Porsche od wielu lat udowadnia, że ich samochody się nie nudzą. Nawet Macan czy elektryczny Taycan skrywają w sobie wiele emocji. Rytm bicia serca fanów motoryzacji zawsze przyspieszały jednak hipersamochody tej marki. Każdy kojarzy takie nazwy jak 959, Carrera GT czy 918 Spyder. Teraz dołączy do nich elektryczny hipersamochód, który na razie został zapowiedziany prototypowym Porsche Mission X.
Hipersamochody Porsche zawsze wyznaczały zupełnie nowe standardy osiągów. Tak było w przypadku rewolucyjnego 959, niesamowitej Carrery GT czy superszybkiego 918 Spyder. Producent z Zuffenhausen po raz kolejny chce udowodnić, że potrafi przeskoczyć całą konkurencję. W tym celu na rynek trafi nowy hipersamochód elektryczny, który został na razie zapowiedziany przez koncepcyjne Porsche Mission X. Warto czekać, ponieważ elektryk ma być nowym królem Nurburgringu, a także wyścigów spod świateł.
Porsche Mission X już na pierwszy rzut oka wygląda na samochód żywcem wyjęty z toru wyścigowego. Podobnie jak w przeszłości, również tutaj koncept może być już bardzo zbliżony do wersji produkcyjnej. Prototyp ma uczcić 75-lecie powstania marki, a także 100-lecie wyścigu 24h LeMans. Auto jest także nawiązaniem do klasycznego modelu 917, z racji na drzwi otwierane do góry. Równie ciekawie jest we wnętrzu, gdzie można znaleźć kubełkowe fotele, a także wiele innych sportowych akcentów. Co ciekawe, Porsche Mission X jest krótsze niż poprzedni hipersamochód marki, czyli 918 Spyder.

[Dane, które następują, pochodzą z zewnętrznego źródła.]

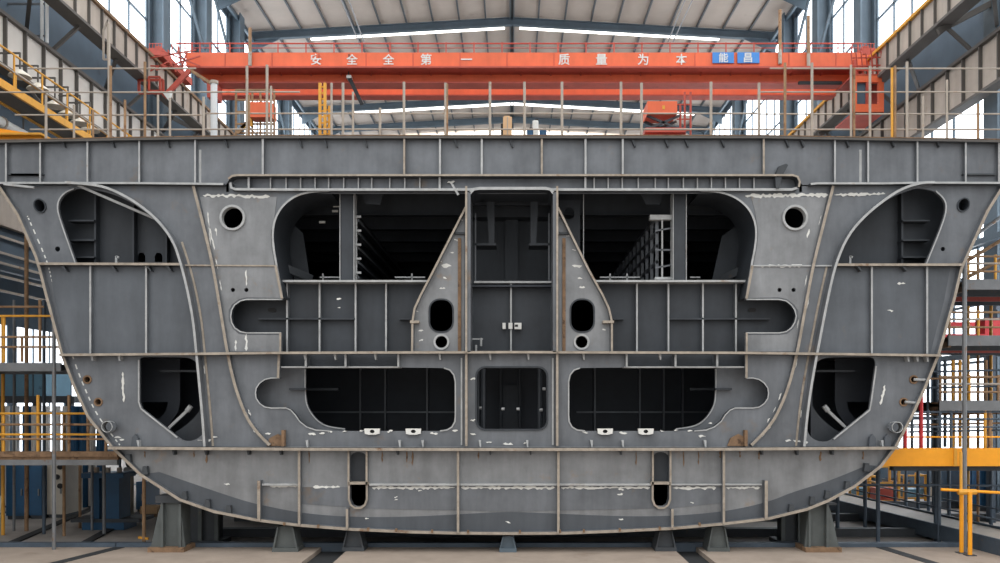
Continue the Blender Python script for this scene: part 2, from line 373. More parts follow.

Technicznie, Porsche Mission X ma wynieść samochody elektryczne na inny poziom. Przede wszystkim chodzi o stosunek mocy do masy, który ma wynieść 1:1. Napęd będzie oczywiście w pełni elektryczny, jednak co ciekawe, baterie mają być umieszczone za plecami kierowcy i pasażera. Dzięki temu rozkład masy ma być znakomity, a odczucia z jazdy podobne jak w samochodzie spalinowym z centralnie zamontowanym silnikiem. Wersja produkcyjna auta zapewne nie będzie mocno zmodyfikowana, jednak Porsche nie podjęło na razie decyzji o jego wprowadzeniu. Ta zapadnie najprawdopodobniej w ciągu miesiąca, jednak szanse, że auto trafi do produkcji, jest duża.